Reproduce the listing below without any change.

......

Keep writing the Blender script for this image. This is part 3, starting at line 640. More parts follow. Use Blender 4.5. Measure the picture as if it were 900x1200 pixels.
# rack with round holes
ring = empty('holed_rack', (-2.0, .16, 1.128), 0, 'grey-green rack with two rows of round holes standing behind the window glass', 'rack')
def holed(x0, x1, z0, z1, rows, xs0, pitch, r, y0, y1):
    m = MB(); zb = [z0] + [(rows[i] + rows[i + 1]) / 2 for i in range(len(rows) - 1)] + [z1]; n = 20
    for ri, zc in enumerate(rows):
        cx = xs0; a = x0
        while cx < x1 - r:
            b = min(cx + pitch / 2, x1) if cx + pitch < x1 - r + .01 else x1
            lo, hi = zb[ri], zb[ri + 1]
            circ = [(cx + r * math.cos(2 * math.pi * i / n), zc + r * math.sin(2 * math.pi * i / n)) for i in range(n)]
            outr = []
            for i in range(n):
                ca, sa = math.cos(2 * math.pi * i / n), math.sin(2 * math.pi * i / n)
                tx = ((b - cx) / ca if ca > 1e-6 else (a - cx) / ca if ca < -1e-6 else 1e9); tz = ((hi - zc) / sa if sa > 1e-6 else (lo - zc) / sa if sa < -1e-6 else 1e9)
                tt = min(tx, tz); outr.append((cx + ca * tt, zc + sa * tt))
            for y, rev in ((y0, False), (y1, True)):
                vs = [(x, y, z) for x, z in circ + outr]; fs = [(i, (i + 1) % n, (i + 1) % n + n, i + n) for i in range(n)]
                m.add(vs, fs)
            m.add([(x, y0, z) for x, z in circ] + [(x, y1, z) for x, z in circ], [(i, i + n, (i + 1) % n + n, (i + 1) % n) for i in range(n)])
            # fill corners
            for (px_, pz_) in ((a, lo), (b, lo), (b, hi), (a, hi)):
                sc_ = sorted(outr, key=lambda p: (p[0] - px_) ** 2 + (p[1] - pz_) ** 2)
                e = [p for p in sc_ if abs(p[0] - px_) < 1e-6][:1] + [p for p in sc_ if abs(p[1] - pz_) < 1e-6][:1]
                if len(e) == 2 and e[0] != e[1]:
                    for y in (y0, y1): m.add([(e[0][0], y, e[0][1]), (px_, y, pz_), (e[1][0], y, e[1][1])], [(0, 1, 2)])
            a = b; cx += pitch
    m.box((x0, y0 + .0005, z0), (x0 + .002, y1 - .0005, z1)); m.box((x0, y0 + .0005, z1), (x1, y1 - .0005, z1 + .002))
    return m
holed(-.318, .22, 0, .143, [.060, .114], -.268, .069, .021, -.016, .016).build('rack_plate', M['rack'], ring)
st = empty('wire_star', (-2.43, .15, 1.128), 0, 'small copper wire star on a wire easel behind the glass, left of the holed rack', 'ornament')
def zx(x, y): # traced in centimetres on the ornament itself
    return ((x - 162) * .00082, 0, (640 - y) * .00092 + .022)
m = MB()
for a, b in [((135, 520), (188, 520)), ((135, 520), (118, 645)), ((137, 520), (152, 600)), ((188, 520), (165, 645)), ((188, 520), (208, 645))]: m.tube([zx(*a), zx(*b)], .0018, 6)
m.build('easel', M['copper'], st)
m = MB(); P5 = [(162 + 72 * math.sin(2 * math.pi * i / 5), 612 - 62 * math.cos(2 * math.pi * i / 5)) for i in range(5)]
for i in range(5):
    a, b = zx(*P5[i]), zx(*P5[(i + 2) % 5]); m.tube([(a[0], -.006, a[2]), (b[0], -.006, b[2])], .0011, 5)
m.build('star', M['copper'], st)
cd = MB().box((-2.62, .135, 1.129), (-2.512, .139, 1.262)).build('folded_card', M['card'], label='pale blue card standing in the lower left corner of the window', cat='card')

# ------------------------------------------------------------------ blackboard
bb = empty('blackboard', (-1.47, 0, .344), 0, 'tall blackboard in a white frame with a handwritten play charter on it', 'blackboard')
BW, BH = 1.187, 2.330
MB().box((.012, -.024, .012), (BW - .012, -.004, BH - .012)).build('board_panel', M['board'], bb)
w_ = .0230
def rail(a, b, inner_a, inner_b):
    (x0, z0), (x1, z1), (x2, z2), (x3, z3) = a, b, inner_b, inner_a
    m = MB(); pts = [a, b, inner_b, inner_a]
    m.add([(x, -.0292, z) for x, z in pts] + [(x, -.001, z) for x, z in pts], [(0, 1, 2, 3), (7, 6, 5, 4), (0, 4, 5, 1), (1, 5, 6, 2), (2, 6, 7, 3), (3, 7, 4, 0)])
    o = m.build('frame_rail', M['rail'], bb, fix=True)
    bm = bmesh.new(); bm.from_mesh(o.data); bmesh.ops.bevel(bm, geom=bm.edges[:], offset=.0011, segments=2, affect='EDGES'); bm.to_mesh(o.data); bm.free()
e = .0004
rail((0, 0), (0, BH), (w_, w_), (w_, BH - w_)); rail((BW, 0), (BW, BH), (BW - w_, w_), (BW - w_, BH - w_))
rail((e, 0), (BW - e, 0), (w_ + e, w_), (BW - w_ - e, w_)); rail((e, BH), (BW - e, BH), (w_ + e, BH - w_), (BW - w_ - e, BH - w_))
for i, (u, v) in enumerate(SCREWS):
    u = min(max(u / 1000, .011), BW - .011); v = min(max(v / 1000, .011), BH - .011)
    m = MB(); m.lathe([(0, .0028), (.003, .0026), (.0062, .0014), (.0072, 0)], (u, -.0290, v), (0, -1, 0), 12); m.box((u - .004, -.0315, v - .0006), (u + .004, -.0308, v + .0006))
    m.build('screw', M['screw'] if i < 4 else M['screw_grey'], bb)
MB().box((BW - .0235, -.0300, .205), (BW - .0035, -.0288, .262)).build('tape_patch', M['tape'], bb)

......

● **Solution to the problem**
Keep writing the Blender script for this image. This is part 3, starting at line 640. More parts follow. Use Blender 4.5. Measure the picture as if it were 900x1200 pixels.
# rack with round holes
ring = empty('holed_rack', (-2.0, .16, 1.128), 0, 'grey-green rack with two rows of round holes standing behind the window glass', 'rack')
def holed(x0, x1, z0, z1, rows, xs0, pitch, r, y0, y1):
    m = MB(); zb = [z0] + [(rows[i] + rows[i + 1]) / 2 for i in range(len(rows) - 1)] + [z1]; n = 20
    for ri, zc in enumerate(rows):
        cx = xs0; a = x0
        while cx < x1 - r:
            b = min(cx + pitch / 2, x1) if cx + pitch < x1 - r + .01 else x1
            lo, hi = zb[ri], zb[ri + 1]
            circ = [(cx + r * math.cos(2 * math.pi * i / n), zc + r * math.sin(2 * math.pi * i / n)) for i in range(n)]
            outr = []
            for i in range(n):
                ca, sa = math.cos(2 * math.pi * i / n), math.sin(2 * math.pi * i / n)
                tx = ((b - cx) / ca if ca > 1e-6 else (a - cx) / ca if ca < -1e-6 else 1e9); tz = ((hi - zc) / sa if sa > 1e-6 else (lo - zc) / sa if sa < -1e-6 else 1e9)
                tt = min(tx, tz); outr.append((cx + ca * tt, zc + sa * tt))
            for y, rev in ((y0, False), (y1, True)):
                vs = [(x, y, z) for x, z in circ + outr]; fs = [(i, (i + 1) % n, (i + 1) % n + n, i + n) for i in range(n)]
                m.add(vs, fs)
            m.add([(x, y0, z) for x, z in circ] + [(x, y1, z) for x, z in circ], [(i, i + n, (i + 1) % n + n, (i + 1) % n) for i in range(n)])
            # fill corners
            for (px_, pz_) in ((a, lo), (b, lo), (b, hi), (a, hi)):
                sc_ = sorted(outr, key=lambda p: (p[0] - px_) ** 2 + (p[1] - pz_) ** 2)
                e = [p for p in sc_ if abs(p[0] - px_) < 1e-6][:1] + [p for p in sc_ if abs(p[1] - pz_) < 1e-6][:1]
                if len(e) == 2 and e[0] != e[1]:
                    for y in (y0, y1): m.add([(e[0][0], y, e[0][1]), (px_, y, pz_), (e[1][0], y, e[1][1])], [(0, 1, 2)])
            a = b; cx += pitch
    m.box((x0, y0 + .0005, z0), (x0 + .002, y1 - .0005, z1)); m.box((x0, y0 + .0005, z1), (x1, y1 - .0005, z1 + .002))
    return m
holed(-.318, .22, 0, .143, [.060, .114], -.268, .069, .021, -.016, .016).build('rack_plate', M['rack'], ring)
st = empty('wire_star', (-2.43, .15, 1.128), 0, 'small copper wire star on a wire easel behind the glass, left of the holed rack', 'ornament')
def zx(x, y): # traced in centimetres on the ornament itself
    return ((x - 162) * .00082, 0, (640 - y) * .00092 + .022)
m = MB()
for a, b in [((135, 520), (188, 520)), ((135, 520), (118, 645)), ((137, 520), (152, 600)), ((188, 520), (165, 645)), ((188, 520), (208, 645))]: m.tube([zx(*a), zx(*b)], .0018, 6)
m.build('easel', M['copper'], st)
m = MB(); P5 = [(162 + 72 * math.sin(2 * math.pi * i / 5), 612 - 62 * math.cos(2 * math.pi * i / 5)) for i in range(5)]
for i in range(5):
    a, b = zx(*P5[i]), zx(*P5[(i + 2) % 5]); m.tube([(a[0], -.006, a[2]), (b[0], -.006, b[2])], .0011, 5)
m.build('star', M['copper'], st)
cd = MB().box((-2.62, .135, 1.129), (-2.512, .139, 1.262)).build('folded_card', M['card'], label='pale blue card standing in the lower left corner of the window', cat='card')

# ------------------------------------------------------------------ blackboard
bb = empty('blackboard', (-1.47, 0, .344), 0, 'tall blackboard in a white frame with a handwritten play charter on it', 'blackboard')
BW, BH = 1.187, 2.330
MB().box((.012, -.024, .012), (BW - .012, -.004, BH - .012)).build('board_panel', M['board'], bb)
w_ = .0230
def rail(a, b, inner_a, inner_b):
    (x0, z0), (x1, z1), (x2, z2), (x3, z3) = a, b, inner_b, inner_a
    m = MB(); pts = [a, b, inner_b, inner_a]
    m.add([(x, -.0292, z) for x, z in pts] + [(x, -.001, z) for x, z in pts], [(0, 1, 2, 3), (7, 6, 5, 4), (0, 4, 5, 1), (1, 5, 6, 2), (2, 6, 7, 3), (3, 7, 4, 0)])
    o = m.build('frame_rail', M['rail'], bb, fix=True)
    bm = bmesh.new(); bm.from_mesh(o.data); bmesh.ops.bevel(bm, geom=bm.edges[:], offset=.0011, segments=2, affect='EDGES'); bm.to_mesh(o.data); bm.free()
e = .0004
rail((0, 0), (0, BH), (w_, w_), (w_, BH - w_)); rail((BW, 0), (BW, BH), (BW - w_, w_), (BW - w_, BH - w_))
rail((e, 0), (BW - e, 0), (w_ + e, w_), (BW - w_ - e, w_)); rail((e, BH), (BW - e, BH), (w_ + e, BH - w_), (BW - w_ - e, BH - w_))
for i, (u, v) in enumerate(SCREWS):
    u = min(max(u / 1000, .011), BW - .011); v = min(max(v / 1000, .011), BH - .011)
    m = MB(); m.lathe([(0, .0028), (.003, .0026), (.0062, .0014), (.0072, 0)], (u, -.0290, v), (0, -1, 0), 12); m.box((u - .004, -.0315, v - .0006), (u + .004, -.0308, v + .0006))
    m.build('screw', M['screw'] if i < 4 else M['screw_grey'], bb)
MB().box((BW - .0235, -.0300, .205), (BW - .0035, -.0288, .262)).build('tape_patch', M['tape'], bb)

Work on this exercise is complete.